Leave the car in its default ‘normal’ mode, and it automatically flits between petrol and electric power. Rival PHEV SUVs transition between the two power sources seamlessly, but with the CX-60 there’s the occasional shunt. For the most part, though, electric driving is prioritised – that 39-mile figure is pretty accurate – and because Mazda has used an eight-speed gearbox with a multi-plate clutch instead of a hybrid’s conventional CVT (continuously variable transmission), the gear changes are swift.
For a car of this weight, the CX-60 gets down the road with surprising vigour. There’s not quite the same razor-sharp handling you find in the smaller CX-5, but the CX-60 is a very entertaining steer. It feels typically ‘Mazda’ in having an agile chassis, direct steering, and excellent body control.
Mid-spec Homura, as tested here, and range-topping Takumi models get the full gamut of driving modes, including ‘off-road’ and ‘towing’. Mazda says these models calibrate the intelligent all-wheel drive system (which can switch from rear- to all-wheel drive depending on road conditions automatically) for better traction and, in the case of the ‘towing’ mode, better stability.
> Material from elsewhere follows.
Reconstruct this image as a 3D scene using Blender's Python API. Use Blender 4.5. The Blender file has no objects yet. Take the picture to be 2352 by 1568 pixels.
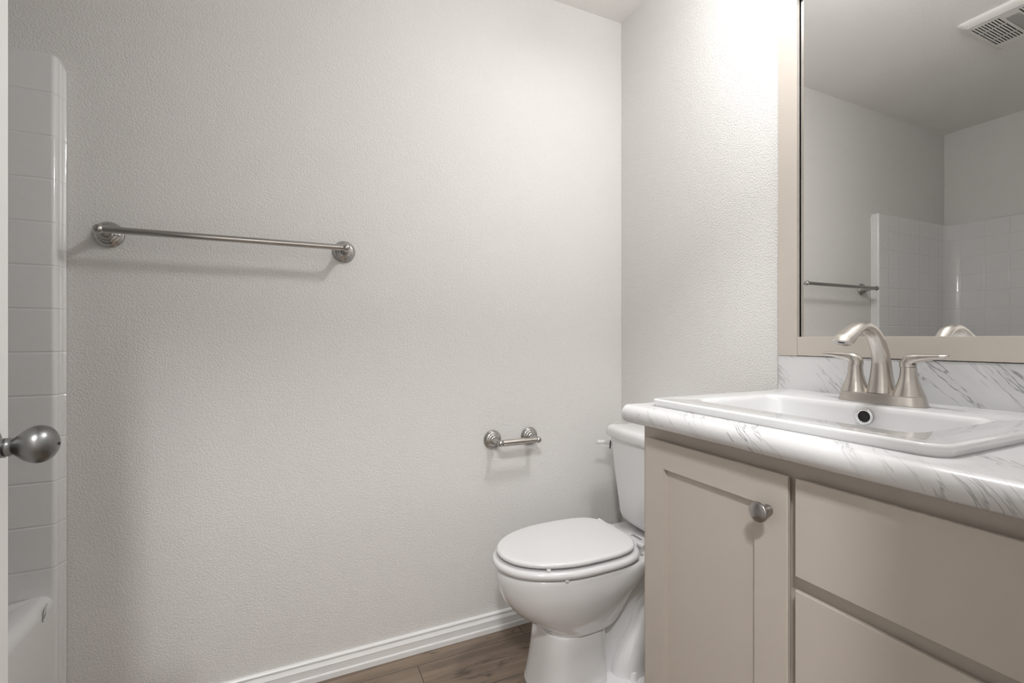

Once hitched up and in ‘towing’ mode, the car prioritised petrol power over electric, which highlighted how coarse the four-cylinder engine is when pulling a heavy load; electric assistance was minimal during testing. Moreover, the car felt slightly sluggish from standing starts on flat surfaces, although Mazda says this is normal as power is restricted to improve stability. ‘EV’ mode gave better acceleration and refinement, but the only problem with this mode is that the car is in a rear-wheel drive configuration, which could be problematic on slippery surfaces. Having said that, I tested the car in freezing conditions and on salted roads, and it felt incredibly stable even in ‘EV’ mode.
Aside from the engine feeling a bit strained, the CX-60’s fine qualities when driving solo really shone through when towing. Other observations were excellent 360-degree cameras, good wide-view rear-view camera, and mirrors that allow for easy attachment of towing mirrors.
Offering the fine driving characteristics, the company is known for, this is a promising first step in Mazda’s aspirations to become a maker of premium cars and to transition to electric motoring. A future test may confirm that the diesel will be the better choice for towing, but the CX-60 PHEV is a strong proposition in a growing selection of electrically assisted large SUVs.